Safety on river paramount in summer

Published 12:00 am Sunday, June 30, 2002

By MELISSA PEACOCK

LAPLACE – Local resident Larry Marse knows the Mississippi River both personally and professionally. For five years he made his living on the mighty river working on barges and in the offices of a local maritime company – in 1999 he could have died in it.

His most intimate moment with the mighty Mississippi was in 1999 when, while working on a barge, he slipped, lost his footing and fell into the quickly moving current.

“Before I popped up and realized what was going on, I had drifted about 400 feet downriver,” Marse said. “It was in a matter of minutes.”

Marse, who currently works for a company located near the river, was pulled to safety by fellow workers, but the memory of the waterway’s power has stayed with him.

“There are whirlpools and undertows,” Marse said. “We’ve seen buoys that have come loose, went underwater and popped back up way down the river. It fluctuates – it’s worse when the river is higher.”

Although Marse cannot recall seeing any fatalities or serious injuries around the industrial area where he works, he knows the potential is there.

“Recently, we called the cops because some of these kids were playing in the water in an unsafe area around some barges,” Marse said. “Someone told the kids to leave and they started crying wolf, saying ‘help me!'”

According to Marse, since school ended for the summer there has been an increase in the number of children walking and playing around the river’s edge.

“Stuff falls into the river,” Marse said. “Boats sink. Barges sink. Stuff falls off scrap barges. It’s all up and down the river.”

Mitch Smith, operations director at the Port of Louisiana’s Harbor Services, said children should look for a swimming pool to beat the summer heat, rather than braving the river’s currents.

“There is an extremely swift current (in the river),” Smith said. “Currents as high as nine knots or about 10 mph.”

But the debris and the currents are not the only dangers that children playing in the river face, Smith said.

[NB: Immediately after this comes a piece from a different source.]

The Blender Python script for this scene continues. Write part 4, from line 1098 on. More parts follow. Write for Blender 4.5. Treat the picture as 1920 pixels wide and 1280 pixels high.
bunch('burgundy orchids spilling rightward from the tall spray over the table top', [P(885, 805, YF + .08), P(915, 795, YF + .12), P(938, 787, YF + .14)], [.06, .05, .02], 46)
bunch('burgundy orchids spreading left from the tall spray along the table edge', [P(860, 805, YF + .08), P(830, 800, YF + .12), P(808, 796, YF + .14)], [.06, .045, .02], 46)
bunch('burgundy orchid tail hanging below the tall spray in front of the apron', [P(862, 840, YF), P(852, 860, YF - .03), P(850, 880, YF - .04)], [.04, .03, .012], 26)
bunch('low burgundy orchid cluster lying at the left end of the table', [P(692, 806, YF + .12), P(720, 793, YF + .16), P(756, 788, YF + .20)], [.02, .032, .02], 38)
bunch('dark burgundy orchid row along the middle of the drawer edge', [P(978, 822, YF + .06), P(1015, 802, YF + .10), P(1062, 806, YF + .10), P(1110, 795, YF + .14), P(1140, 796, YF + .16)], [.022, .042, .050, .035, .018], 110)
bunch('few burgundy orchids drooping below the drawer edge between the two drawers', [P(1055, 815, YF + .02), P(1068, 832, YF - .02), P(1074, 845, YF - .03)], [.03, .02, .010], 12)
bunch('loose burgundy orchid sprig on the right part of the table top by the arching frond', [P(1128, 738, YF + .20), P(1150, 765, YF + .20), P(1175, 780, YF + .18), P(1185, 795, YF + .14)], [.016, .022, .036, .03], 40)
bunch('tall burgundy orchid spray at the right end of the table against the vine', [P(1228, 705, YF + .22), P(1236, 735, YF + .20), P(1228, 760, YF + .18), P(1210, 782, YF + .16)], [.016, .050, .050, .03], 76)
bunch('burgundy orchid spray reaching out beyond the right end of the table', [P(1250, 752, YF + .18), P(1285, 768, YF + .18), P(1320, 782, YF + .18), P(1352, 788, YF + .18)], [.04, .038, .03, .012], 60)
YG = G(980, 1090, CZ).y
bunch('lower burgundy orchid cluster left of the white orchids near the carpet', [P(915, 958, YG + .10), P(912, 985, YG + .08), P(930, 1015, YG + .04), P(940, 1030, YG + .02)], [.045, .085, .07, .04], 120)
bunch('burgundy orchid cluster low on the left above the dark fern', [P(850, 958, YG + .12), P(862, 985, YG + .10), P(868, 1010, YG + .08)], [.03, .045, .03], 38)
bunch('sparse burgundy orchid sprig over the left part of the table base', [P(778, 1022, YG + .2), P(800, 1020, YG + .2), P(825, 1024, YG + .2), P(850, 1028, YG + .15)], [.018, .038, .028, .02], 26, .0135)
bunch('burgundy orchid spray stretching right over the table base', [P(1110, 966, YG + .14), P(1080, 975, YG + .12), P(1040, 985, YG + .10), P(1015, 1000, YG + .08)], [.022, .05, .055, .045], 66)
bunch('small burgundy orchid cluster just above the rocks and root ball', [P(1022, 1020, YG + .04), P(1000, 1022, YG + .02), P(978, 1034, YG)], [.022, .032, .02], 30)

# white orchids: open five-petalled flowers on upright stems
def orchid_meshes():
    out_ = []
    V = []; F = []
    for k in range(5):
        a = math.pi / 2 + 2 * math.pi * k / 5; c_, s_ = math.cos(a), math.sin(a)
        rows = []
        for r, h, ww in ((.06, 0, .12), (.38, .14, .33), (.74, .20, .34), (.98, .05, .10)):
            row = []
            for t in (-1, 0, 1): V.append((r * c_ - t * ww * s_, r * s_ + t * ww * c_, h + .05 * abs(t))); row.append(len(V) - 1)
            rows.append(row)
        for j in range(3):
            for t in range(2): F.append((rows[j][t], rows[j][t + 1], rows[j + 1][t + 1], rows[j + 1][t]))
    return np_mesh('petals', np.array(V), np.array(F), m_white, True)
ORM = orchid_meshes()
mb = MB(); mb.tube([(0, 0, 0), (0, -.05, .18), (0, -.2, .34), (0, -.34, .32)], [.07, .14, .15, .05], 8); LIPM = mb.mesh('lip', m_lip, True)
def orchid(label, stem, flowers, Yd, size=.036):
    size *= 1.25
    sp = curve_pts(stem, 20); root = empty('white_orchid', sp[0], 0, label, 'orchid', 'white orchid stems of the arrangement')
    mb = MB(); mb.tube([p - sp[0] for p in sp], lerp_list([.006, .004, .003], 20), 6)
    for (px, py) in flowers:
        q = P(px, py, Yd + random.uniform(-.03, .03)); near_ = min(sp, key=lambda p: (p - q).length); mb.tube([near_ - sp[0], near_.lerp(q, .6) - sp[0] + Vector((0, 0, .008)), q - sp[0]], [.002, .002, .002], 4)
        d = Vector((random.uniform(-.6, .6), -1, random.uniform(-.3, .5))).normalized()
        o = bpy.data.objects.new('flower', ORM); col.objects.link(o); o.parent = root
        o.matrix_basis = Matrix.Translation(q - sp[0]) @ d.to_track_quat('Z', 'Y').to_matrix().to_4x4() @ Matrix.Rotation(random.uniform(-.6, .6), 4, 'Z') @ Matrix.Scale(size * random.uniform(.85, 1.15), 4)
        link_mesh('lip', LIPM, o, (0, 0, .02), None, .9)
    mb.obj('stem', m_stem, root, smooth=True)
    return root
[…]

“Vessel traffic creates a wave action and there’s a suction effect from larger vessels that pulls objects from the side of the river to the middle,” Smith said.

The combination of currents, undertow, fluctuating depths, as well as the hazards created by industrial traffic makes the river highly unstable and often unsafe.

“The dangers are just unspeakable,” Smith said. “This river is extremely dangerous and unforgiving. Anytime we observe someone swimming in the river, we advise against it.”

Corporal Todd Sparks of the Marine Department at St. Charles Parish Sheriff’s Office said his department has seen no swimming-related drownings in the waterways they service in the last two years but agreed that the potential for serious, if not fatal, accidents is greater in the Mississippi River, especially during the summer months.

The department patrols waterways such as Lake Pontchartrain and the Bonnet Carre Spillway, but its officers do not regularly service the Mississippi River, which is primarily under the jurisdiction of the U.S. Coast Guard. The guard operates an Internet Web site (www.globalsecurity.org/military/dot/district 8.htm) that is updated regularly to provide information about river depths and currents.